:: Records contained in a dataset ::

※ ※ ※

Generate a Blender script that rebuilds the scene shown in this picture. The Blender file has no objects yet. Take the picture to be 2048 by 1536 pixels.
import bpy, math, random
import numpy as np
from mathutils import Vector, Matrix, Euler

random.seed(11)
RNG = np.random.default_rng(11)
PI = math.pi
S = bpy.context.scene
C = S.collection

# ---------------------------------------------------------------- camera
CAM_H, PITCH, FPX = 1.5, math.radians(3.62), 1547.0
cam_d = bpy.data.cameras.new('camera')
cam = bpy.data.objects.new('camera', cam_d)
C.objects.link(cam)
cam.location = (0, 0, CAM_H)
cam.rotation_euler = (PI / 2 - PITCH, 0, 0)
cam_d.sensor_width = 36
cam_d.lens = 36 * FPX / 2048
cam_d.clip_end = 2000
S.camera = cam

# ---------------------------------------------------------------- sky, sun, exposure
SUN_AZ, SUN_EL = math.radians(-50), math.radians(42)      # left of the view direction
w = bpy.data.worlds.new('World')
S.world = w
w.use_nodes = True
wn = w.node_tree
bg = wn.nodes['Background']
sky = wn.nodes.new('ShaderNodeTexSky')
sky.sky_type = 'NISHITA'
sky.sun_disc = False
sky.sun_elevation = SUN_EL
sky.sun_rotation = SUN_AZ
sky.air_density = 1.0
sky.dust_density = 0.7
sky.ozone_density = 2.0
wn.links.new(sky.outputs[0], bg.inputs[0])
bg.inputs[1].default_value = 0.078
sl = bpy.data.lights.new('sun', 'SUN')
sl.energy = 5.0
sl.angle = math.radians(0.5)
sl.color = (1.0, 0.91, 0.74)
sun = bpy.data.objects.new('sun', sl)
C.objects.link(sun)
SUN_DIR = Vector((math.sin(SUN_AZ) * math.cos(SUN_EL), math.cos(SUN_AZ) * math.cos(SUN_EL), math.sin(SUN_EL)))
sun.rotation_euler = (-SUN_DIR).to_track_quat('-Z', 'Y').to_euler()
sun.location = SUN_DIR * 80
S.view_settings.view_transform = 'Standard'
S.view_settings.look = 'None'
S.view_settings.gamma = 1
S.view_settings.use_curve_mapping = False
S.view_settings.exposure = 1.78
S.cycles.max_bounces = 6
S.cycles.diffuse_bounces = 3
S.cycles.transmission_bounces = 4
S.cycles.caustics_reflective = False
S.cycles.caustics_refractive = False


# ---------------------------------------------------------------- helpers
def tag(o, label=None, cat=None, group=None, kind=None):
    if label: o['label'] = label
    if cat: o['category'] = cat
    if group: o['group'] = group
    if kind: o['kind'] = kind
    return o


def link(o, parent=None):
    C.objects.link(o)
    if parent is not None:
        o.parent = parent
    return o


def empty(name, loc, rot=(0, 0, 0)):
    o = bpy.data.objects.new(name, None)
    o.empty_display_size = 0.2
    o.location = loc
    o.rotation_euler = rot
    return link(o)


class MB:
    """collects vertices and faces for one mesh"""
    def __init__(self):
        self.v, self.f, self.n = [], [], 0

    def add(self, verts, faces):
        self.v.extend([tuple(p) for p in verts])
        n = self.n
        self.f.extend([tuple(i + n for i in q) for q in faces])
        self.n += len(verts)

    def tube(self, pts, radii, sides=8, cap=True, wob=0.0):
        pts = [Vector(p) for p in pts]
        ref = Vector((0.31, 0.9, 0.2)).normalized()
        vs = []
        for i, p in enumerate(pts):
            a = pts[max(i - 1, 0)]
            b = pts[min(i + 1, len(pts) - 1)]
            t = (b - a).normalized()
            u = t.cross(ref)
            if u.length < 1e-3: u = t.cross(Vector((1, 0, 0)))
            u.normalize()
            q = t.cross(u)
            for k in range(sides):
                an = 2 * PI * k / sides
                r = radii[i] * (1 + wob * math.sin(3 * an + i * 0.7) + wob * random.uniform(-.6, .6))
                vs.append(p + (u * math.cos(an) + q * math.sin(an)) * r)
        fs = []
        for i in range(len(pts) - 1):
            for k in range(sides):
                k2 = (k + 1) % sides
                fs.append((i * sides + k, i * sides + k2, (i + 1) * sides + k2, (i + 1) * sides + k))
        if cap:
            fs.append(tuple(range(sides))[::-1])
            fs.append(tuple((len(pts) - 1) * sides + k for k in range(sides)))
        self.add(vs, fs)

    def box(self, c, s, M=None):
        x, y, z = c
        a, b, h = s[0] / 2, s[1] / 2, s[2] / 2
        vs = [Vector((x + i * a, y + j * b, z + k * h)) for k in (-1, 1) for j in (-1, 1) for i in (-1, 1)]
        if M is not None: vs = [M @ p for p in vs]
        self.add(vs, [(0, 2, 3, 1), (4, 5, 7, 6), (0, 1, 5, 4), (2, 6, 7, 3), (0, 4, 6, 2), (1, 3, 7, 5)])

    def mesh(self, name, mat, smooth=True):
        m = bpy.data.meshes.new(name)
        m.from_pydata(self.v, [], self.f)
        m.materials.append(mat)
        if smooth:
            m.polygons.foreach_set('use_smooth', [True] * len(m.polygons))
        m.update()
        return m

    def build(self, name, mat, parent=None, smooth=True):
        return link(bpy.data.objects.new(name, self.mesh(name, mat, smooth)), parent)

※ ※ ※

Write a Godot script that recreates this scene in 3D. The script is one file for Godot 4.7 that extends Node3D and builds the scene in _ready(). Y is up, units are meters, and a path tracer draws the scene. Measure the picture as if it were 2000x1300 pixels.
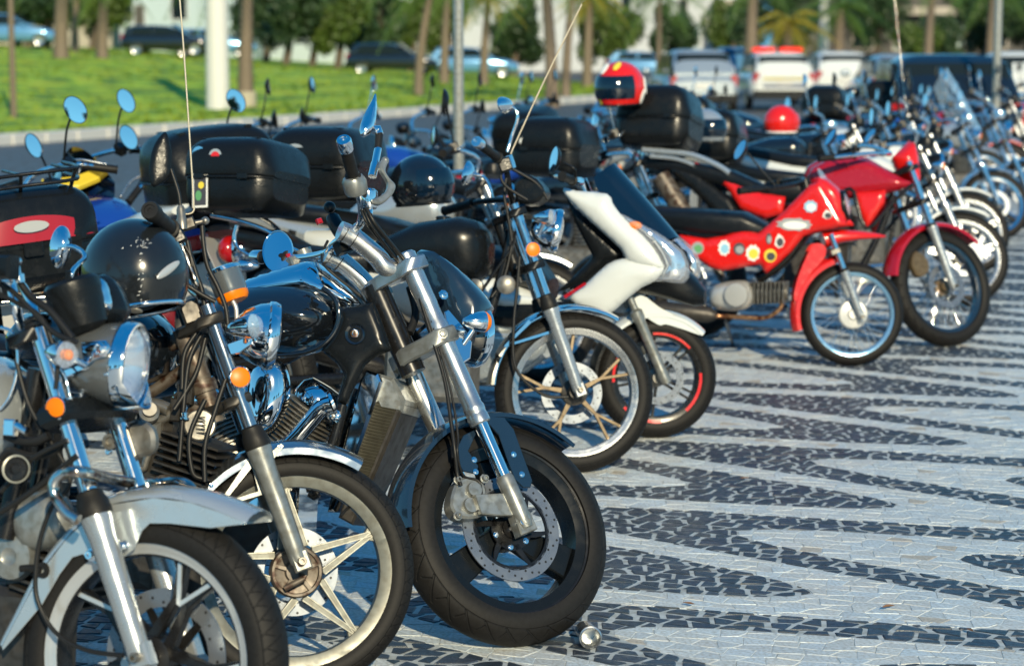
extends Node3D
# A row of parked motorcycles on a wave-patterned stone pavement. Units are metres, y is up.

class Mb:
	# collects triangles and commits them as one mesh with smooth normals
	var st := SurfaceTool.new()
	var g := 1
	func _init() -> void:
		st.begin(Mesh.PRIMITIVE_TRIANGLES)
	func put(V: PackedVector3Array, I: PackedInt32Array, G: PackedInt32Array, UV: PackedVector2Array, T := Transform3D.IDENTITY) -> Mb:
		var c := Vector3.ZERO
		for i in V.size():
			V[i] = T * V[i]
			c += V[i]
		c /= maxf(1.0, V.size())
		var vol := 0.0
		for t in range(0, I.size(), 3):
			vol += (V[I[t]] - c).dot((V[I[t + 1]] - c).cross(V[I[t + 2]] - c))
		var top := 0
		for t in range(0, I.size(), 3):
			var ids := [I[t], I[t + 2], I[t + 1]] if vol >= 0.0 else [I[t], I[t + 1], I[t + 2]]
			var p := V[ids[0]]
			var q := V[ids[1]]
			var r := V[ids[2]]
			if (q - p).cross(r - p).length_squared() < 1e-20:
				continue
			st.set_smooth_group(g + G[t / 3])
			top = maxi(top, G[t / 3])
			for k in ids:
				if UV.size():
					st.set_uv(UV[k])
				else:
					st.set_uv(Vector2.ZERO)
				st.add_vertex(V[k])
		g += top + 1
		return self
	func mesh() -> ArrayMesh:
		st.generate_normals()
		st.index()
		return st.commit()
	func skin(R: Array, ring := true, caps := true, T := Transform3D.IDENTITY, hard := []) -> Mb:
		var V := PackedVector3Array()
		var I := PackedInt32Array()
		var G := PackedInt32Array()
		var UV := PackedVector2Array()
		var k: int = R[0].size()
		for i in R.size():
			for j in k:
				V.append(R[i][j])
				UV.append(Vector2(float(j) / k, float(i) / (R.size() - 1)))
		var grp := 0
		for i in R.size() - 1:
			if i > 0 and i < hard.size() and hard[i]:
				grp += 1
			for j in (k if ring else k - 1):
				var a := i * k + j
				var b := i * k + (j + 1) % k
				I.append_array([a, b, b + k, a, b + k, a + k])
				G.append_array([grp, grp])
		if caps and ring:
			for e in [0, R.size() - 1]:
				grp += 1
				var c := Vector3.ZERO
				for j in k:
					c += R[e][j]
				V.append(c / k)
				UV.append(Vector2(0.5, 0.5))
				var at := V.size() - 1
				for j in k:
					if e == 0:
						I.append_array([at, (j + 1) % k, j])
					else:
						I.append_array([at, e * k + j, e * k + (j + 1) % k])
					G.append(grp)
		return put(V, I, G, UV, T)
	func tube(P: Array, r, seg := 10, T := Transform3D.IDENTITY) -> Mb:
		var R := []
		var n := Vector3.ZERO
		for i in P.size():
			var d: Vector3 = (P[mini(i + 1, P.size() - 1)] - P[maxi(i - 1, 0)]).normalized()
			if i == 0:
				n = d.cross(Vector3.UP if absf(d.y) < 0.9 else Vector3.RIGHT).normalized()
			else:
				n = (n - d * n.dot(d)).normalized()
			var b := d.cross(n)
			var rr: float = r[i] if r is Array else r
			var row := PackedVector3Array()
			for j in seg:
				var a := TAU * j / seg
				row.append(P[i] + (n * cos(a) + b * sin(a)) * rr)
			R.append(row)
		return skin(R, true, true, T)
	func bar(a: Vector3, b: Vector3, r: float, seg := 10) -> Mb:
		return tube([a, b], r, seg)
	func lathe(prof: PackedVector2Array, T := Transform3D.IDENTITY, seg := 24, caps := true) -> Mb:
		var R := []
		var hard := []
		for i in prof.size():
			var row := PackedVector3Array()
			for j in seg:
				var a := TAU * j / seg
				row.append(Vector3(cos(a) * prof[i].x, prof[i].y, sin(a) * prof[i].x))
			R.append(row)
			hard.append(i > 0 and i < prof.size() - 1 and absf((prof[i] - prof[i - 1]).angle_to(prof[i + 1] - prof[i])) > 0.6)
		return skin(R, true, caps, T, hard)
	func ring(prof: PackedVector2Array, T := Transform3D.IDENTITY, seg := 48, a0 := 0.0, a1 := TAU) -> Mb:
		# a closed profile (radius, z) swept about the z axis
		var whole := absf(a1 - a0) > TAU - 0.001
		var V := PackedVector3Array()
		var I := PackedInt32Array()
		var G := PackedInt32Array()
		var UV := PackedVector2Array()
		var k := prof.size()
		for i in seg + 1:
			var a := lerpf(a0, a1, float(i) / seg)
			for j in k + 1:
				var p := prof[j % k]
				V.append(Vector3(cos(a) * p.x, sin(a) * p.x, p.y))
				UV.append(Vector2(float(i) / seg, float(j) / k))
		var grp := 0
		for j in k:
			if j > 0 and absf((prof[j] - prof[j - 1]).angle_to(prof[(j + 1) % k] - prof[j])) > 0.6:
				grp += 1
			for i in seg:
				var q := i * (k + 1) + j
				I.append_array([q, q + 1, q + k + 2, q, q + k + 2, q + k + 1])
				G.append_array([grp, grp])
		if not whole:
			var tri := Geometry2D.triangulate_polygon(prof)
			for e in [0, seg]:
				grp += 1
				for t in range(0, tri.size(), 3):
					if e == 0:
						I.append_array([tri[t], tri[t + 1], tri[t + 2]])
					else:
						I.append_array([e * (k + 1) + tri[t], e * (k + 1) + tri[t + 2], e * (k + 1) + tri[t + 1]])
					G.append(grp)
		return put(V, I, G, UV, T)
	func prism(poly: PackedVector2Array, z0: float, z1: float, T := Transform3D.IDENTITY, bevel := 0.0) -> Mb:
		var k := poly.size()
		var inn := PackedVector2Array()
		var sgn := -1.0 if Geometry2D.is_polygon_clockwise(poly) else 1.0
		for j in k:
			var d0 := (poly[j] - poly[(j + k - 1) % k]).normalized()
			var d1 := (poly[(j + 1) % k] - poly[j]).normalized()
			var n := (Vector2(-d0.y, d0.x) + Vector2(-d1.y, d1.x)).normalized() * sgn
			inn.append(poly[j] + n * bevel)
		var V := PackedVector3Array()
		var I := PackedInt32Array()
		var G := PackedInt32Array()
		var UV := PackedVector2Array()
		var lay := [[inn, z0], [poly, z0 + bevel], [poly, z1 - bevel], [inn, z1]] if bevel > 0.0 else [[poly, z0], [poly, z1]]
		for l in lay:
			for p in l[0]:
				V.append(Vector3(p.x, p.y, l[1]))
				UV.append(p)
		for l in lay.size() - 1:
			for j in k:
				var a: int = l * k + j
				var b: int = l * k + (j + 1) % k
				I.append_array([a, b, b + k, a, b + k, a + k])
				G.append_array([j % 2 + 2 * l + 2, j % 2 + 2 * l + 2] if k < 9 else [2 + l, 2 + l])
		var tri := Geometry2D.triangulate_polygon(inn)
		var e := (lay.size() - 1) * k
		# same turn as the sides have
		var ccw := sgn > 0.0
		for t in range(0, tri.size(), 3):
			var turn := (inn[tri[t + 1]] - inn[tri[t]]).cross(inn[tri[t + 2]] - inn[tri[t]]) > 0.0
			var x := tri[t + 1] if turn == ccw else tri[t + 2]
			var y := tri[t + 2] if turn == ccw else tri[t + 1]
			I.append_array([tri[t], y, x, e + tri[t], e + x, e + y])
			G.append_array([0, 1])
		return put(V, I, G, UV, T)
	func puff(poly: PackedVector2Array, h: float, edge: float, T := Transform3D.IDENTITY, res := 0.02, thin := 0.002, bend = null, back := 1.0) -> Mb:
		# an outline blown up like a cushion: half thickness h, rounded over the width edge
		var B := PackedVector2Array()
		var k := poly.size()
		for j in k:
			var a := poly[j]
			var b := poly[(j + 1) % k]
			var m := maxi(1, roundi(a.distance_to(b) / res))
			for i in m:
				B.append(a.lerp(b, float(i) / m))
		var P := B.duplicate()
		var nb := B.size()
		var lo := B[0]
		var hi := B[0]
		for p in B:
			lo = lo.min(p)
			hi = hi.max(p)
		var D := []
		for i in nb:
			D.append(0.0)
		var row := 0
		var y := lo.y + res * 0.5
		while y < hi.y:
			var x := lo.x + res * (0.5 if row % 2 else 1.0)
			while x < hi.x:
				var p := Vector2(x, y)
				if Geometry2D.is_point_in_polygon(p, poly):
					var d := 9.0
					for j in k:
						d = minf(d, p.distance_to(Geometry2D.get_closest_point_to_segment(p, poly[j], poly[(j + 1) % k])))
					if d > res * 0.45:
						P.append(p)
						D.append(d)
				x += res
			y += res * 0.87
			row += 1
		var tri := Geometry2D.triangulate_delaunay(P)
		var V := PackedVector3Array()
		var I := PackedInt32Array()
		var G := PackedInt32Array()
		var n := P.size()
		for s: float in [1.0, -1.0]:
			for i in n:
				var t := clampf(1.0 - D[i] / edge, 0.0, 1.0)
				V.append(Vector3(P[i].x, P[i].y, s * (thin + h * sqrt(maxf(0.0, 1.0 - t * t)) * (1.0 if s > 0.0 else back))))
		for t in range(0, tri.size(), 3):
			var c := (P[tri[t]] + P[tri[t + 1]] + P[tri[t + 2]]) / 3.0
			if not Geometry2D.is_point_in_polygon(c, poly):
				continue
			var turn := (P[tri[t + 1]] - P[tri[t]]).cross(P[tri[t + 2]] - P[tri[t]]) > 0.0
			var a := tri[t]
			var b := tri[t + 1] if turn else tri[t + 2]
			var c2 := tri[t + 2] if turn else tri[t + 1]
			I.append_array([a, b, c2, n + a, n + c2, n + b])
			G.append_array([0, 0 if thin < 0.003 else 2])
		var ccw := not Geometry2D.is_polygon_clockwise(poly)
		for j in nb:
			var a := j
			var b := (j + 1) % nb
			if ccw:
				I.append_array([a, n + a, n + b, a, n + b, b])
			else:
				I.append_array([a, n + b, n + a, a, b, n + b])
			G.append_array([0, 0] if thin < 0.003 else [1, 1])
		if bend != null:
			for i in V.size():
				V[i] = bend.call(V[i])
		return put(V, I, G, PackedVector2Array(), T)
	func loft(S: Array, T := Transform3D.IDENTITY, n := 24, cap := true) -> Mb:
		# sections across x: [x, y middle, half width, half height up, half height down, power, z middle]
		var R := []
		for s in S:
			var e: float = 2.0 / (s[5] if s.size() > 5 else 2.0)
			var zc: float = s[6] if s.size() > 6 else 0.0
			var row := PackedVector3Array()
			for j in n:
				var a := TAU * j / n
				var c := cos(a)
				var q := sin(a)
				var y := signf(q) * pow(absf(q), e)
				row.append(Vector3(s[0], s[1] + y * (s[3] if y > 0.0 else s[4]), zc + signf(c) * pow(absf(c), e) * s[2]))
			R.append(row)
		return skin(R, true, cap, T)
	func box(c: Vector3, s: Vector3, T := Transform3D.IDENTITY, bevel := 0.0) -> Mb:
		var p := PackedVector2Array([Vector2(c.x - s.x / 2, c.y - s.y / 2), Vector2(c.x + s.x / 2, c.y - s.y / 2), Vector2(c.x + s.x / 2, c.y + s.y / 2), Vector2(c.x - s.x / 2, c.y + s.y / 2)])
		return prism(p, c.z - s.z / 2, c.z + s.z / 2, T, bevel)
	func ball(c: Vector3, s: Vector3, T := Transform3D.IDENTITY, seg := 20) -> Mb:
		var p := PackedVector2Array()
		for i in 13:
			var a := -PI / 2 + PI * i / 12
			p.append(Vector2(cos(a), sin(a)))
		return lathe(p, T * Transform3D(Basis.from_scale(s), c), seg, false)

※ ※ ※

:: Written exercise ::
Include both the line containing "Write a Godot" and the line containing "# A row of parked" when you write out everything between them, exactly. Leave the pictures out.

:: Solution to this task ::
Write a Godot script that recreates this scene in 3D. The script is one file for Godot 4.7 that extends Node3D and builds the scene in _ready(). Y is up, units are meters, and a path tracer draws the scene. Measure the picture as if it were 2000x1300 pixels.
extends Node3D
# A row of parked motorcycles on a wave-patterned stone pavement. Units are metres, y is up.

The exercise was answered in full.